Taping shape: menswear designers saw their show invitations as a real sticking point for A/W 2018. At Prada, a flat-pack corrugated cardboard box came wrapped with a white sticker, stamped with the event’s address. It also alluded to the theme of the show’s set design, imagined as a storage space, stacked with crates and boxes. More naturalistic was Kiko Kostadinov’s invitation – a grey flyer with dried flowers attached to its front with masking and brown tape. The dried foliage also nodded to the women’s headpieces which featured in the show, designed by Katsuya Kamo. Photography: Aylin Bayhan

Grey area: Loewe and Santoni Edited by Marco Zanini showed a penchant for black and white photography. Loewe’s Jonathan Anderson enlisted Duane Michals to capture a magic-inspired menswear lookbook, with an image of hands swirling around a crystal ball also featuring as the brand’s show invitation. At Santoni Edited by Marco Zanini, the brand recruited art director Karl Kolbitz and photographer Ingar Krauss to capture a range of black and white portraits of Milanese people. Krauss also shot an image of a snuggly shearling coat piled onto a chair, which featured as the image on brand’s presentation invitation.

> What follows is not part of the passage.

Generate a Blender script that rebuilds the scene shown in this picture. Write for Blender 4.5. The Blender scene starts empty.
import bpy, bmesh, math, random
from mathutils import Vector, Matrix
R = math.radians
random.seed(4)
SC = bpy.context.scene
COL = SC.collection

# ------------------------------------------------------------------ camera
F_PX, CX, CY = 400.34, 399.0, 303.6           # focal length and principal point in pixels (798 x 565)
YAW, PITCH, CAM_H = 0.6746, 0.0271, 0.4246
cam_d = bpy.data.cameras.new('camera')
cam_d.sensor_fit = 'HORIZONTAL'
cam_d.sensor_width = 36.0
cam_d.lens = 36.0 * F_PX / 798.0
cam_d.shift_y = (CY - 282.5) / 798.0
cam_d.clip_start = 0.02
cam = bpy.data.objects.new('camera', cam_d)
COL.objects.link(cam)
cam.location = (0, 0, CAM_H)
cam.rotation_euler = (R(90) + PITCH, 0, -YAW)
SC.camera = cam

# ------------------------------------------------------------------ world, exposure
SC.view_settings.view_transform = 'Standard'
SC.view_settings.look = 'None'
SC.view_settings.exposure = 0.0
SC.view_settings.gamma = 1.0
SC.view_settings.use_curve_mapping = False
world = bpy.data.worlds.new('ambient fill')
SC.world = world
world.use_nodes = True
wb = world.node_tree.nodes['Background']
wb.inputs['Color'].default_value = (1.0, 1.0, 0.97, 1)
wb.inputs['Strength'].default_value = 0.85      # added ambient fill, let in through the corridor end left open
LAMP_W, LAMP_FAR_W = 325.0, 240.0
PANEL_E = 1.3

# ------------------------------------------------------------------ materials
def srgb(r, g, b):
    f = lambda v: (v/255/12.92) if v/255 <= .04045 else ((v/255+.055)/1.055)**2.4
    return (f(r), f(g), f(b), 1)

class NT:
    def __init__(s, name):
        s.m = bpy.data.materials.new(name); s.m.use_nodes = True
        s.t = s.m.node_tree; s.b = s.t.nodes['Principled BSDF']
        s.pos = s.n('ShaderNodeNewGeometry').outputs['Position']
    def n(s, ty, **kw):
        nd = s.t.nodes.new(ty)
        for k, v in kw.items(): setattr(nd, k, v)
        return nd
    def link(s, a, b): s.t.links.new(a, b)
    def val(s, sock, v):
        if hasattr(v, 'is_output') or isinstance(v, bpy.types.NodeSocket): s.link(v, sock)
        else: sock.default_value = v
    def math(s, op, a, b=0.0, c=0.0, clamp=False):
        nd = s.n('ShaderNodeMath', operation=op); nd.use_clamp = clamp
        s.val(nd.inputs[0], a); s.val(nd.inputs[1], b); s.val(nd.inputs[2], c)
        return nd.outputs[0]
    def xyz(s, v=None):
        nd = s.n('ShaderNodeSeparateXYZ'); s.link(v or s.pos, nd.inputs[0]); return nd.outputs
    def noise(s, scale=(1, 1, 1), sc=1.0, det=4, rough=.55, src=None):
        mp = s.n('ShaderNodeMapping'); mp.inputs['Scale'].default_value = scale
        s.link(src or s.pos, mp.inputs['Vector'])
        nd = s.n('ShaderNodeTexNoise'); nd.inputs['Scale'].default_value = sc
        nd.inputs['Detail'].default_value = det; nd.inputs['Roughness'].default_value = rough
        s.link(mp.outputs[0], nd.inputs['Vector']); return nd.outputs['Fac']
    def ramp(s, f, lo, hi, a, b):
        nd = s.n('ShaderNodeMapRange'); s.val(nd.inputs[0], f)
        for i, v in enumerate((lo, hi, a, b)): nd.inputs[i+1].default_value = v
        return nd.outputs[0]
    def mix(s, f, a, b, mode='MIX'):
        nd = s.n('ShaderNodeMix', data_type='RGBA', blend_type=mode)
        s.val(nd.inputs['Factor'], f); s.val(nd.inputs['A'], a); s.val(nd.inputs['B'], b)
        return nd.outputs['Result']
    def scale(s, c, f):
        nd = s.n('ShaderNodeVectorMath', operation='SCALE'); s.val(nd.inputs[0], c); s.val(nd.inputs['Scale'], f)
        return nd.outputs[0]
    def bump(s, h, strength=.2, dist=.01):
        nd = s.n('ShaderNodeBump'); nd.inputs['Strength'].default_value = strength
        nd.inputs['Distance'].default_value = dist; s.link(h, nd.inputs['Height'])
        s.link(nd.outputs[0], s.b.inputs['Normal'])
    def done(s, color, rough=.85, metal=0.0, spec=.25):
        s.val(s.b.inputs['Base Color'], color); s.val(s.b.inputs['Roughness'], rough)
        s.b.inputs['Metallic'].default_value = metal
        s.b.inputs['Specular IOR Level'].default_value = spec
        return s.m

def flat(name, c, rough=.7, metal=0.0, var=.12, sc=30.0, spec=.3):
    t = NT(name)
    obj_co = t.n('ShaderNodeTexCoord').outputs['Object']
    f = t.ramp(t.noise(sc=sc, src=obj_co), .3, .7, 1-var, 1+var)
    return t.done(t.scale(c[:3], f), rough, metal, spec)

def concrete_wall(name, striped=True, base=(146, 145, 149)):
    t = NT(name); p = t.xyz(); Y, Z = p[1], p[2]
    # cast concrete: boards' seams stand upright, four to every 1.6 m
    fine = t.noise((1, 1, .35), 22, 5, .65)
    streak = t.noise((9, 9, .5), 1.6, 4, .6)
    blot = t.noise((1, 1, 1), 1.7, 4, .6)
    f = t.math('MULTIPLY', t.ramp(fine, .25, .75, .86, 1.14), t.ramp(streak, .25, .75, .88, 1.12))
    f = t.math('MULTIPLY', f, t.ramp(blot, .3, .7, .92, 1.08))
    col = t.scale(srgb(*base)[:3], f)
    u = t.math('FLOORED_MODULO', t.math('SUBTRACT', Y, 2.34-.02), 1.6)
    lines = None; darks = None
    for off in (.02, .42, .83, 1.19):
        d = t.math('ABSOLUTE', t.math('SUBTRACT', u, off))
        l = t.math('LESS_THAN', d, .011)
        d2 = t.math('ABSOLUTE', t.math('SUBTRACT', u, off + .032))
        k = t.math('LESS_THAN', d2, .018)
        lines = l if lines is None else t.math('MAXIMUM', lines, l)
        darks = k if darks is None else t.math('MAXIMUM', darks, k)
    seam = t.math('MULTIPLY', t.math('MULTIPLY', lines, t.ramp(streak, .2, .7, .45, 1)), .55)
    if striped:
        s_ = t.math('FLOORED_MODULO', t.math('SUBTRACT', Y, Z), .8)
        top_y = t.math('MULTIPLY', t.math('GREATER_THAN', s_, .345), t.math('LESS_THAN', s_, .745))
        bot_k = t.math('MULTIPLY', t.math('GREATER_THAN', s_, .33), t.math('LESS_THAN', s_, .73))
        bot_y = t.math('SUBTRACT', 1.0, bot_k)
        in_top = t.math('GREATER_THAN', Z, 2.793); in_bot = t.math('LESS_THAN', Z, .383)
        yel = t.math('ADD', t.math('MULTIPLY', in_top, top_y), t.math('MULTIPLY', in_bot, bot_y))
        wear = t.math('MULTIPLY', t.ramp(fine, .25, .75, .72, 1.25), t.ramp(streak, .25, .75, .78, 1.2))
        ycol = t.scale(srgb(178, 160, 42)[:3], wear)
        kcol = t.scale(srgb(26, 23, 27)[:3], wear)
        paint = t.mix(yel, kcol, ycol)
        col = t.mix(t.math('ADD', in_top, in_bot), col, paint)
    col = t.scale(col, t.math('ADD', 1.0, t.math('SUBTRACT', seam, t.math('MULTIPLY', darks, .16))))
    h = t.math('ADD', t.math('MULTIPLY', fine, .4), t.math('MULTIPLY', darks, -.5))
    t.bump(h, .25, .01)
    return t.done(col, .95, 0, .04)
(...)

Sorbet shades: pastel hues were a hit at both the mens and women’s shows, with Berluti’s thick embossed invitation imagined in a particularly delectable shade of candy floss pink. At Missoni, a dainty pocket book with bright coloured pages, was bound with a cover in a gradient of pastel shades, while at Roksanda, the designer collaborated with the artist Caroline Denervaud on a fold out poster of softly formed shapes. At Akris, creative director Albert Kriemler took inspiration from early 20th-century Vienna, lining the back of his show space with Egon Schiele portraits. One also appeared on the brand’s show invitation, featuring a transparent pink paper fold out, printed with with a pencil and paint Schiele sketch.

Mirror mirror: Yohji Yamamoto has a penchant for practical show invitations, and for his A/W 2018 womenswear show he designed a disco-centric compact mirror with a shimmering glittery cover. As a solution for losing cosmetic items inside handbags, the mirror came complete with a long coated cord, which could be tied around the neck like a lanyard.

Cold spell: womenswear designers showed an icy inclination to their invitation design. At Issey Miyake, Yoshiyuki Miyamae collaborated with the octogenarian graphic designer and illustrator Tadanori Yokoo on a show ticket which unfolded to reveal two winter-inspired artworks. One side featured the profile of a wolf and a burning campfire against a snowy landscape, and the other a circling collage of white tigers. Meanwhile, at Nehera, the brand’s presentation flyer came complete with a fold out invitation featuring a model walking through a snowy landscape surrounded by tall reeds, lensed by Michal Pudelka.

Type hype: in Paris, designers had a soft spot for sans serif typography – with Comme des Garçons Homme Plus and Dior Homme printing simple black script onto foldable glossy white paper. Over at the womenswear shows, Junya Watanabe favoured a capitalised font, printed at an off-kilter angle on cream matt paper.